Co z dużą nowelizacją ustawy o PRM?

Minister zdrowia Łukasz Szumowski w marcu, gdy przedstawiał projekt rozporządzenia gwarantujący podwyżki wszystkim ratownikom medycznym, informował, że docelowo kwestie podwyższenia wynagrodzeń, wynikające z porozumienia, zostaną uregulowane przez nowelizację ustawy o działalności leczniczej. Jednak prace nad tym dokumentem się nie rozpoczęły.

Komitet Protestacyjny Ratowników Medycznych podkreśla, że nie tylko na podwyżkach im zależy, ale także na konkretnych rozwiązaniach legislacyjnych.

KPRM przekazał ministrowi zdrowia  roboczy dokument z propozycjami założeń do ustawy o samorządzie zawodowym ratowników medycznych. Zależy im także na tym, by porozmawiać o kwestii szkoleń i podnoszenia kwalifikacji ratowników medycznych.
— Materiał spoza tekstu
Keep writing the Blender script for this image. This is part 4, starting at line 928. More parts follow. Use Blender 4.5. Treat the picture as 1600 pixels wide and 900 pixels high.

Przypomnijmy, że zgodnie z porozumieniem strony wspólnie ustaliły, że dojdzie do upaństwowienia PRM z dniem 1 lipca 2018 r.  Minister zobowiązał się także do uchwalenia przez Sejm "małej noweli" ustawy o PRM i nowelizacja została uchwalona, jednak upaństwowienie ratownictwa zacznie się z opóźnieniem od kwietnia 2019 r., a nie od 1 stycznia 2019 r.

O trzy miesiące, ku zaskoczeniu ratowników medycznych, wydłużono czas, w którym także podmioty prywatne mogą jeździć w państwowym systemie ratownictwa medycznego. Od 1 kwietnia 2019 r. umowy na wykonywanie zadań zespołów ratownictwa medycznego (karetek z obsadą) mają być powierzane wyłącznie podmiotom leczniczym w formie samodzielnych publicznych zakładów opieki zdrowotnej, jednostek budżetowych i spółek kapitałowych z co najmniej większościowym udziałem skarbu państwa lub jednostki samorządu terytorialnego. Umowy, jakie prywatne firmy zawarły z NFZ na ratownictwo medyczne, zgodnie z nowelizacją mają przestać obowiązywać 31 grudnia 2018 r.

Protest zawieszony do 1 lipca 2018 r.

W porozumieniu jest zapis, że strony mają wrócić do dalszych rozmów do dnia 1 lipca 2018 r i protest jest zawieszony tylko do tej daty.

- Mamy gwarantowane pieniądze tylko do końca 2018 r. Chcemy wiedzieć, co dalej? Mieliśmy rozmawiać z ministrem zdrowia na temat zwiększenia dodatków, ale do takiej rozmowy nie doszło. Nadal mamy kwotę 2 x 400 zł, a pielęgniarki otrzymały 1200 zł do podstawy pensji – mówi Roman Badach-Rogowski, przewodniczący Krajowego Związku Zawodowego Pracowników Ratownictwa Medycznego.

Badach-Rogowski podkreśla, że z resortem zdrowia mieli także rozmawiać o tzw. dużej nowelizacji ustawy o Państwowym Ratownictwie Medycznym. Została ona skierowana do konsultacji równocześnie z „małą” nowelą, która została już uchwalona, jednak prace nad nią się nie toczą. W „dużej” noweli jest wiele zmian dotyczących ratowników, dlatego zależy im na tym, by je wprowadzić.